Lands' End is the official outfitter of the Weather Channel.
Lands' End is the official outfitter of the Weather Channel. Credit: The Weather Channel

The Weather Channel is taking off one insulated, water-proof parka and putting on another. But will consumers be able to tell the difference? The Atlanta, Georgia-based meteorology broadcaster has entered a two-year deal with Lands' End, the apparel brand known for its sturdy outerwear, basics and kids' backpacks. The Weather Channel formerly had an exclusive contract with LLBean, the apparel brand known for its sturdy outerwear, basics and kids' backpacks, for some dozen years. (Notice a pattern?) Lands' End, which is based in Dodgeville, Wisconsin, will outfit all on-camera meteorologists.

"We take the outfitting of our on-camera meteorologists very seriously—their safety is our priority, and our outfitter has to be a brand that we can depend upon and trust," said a Weather Channel spokeswoman in a statement. She noted that the company reviewed several companies in its search for a retail partner. "Lands' End is a company that is incredibly devoted to its employees, customers, and its merchandise. Their attention to detail and the quality of their merchandise makes us proud to wear and partner with Lands' End."

Storm Tracker Jim Cantore debuted the new Lands' End gear on Tuesday in 32-degree weather in Wisconsin.
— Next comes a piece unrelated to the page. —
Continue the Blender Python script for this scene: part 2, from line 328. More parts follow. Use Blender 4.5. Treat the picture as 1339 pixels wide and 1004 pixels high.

The new deal includes meteorologists regularly sharing information on how a product fared during different climate situations with the apparel brand.

According to an LLBean spokesman, the separation with the Weather Channel after 12 years was amicable. The agreement came to a close on Aug. 31. "We sure do wish them all the best in the years to come and we both continue to be in full support of our aligned goals of getting people what they need to enjoy the outdoors," says the spokesman.

LLBean recently rebranded its messaging with new agency-of-record Via Agency. The retailer has been airing quirky spots highlighting the fun of being an outsider—both literally and figuratively—and is less focused on catalogs.

Lands' End, meanwhile, faced controversy last year when it removed Gloria Steinem from its catalog after pro-life customers complained.